I love this woman as a sister! She's changed my life and all for the better. Amen

Rebecca said...

I can totally relate to the red face thing. It happens to me all the time (even when I'm not embarrassed which I really don't understand!) and the absolute worst thing anyone can do is say "Wow! Your face is red!" which is, of course, what everyone always does. Oh does it ever stink. I think I sympathy blushed for you while reading this post! haha

And I agree about your mom - she's a real peach!

Jesse M said...

My guess about your chin is that the people who lived in your house before you brought a Mexican red kneed tarantula from Mexico and lost it inside the house.
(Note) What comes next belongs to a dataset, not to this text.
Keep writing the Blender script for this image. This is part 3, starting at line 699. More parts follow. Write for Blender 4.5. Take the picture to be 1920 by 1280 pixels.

Seeing as how it can live up to 30 years it's made its burrow there and during the night probably came out and bit you on the chin. I mean there is the freak chance it could have laid eggs in your chin (400-1000 eggs), but that usually happens late summer so I don't think that's it. Just wait a few weeks and if little spiders come out you'll know that's what it is.

Larissa said...

I totally get red-faced over non-embarrassing situations, but then my red face embarrasses me and so it turns into a purple face situation. SO embarrassing. It's way worse when I'm pregnant. Hate it.

I'm not jealous of Mom, I'm jealous of you getting to see Mom everyday (she just left a few hours ago, sad). You should take more pictures of her, I like them. You should get one printed for the fam. I know I'd love a professional photo of her!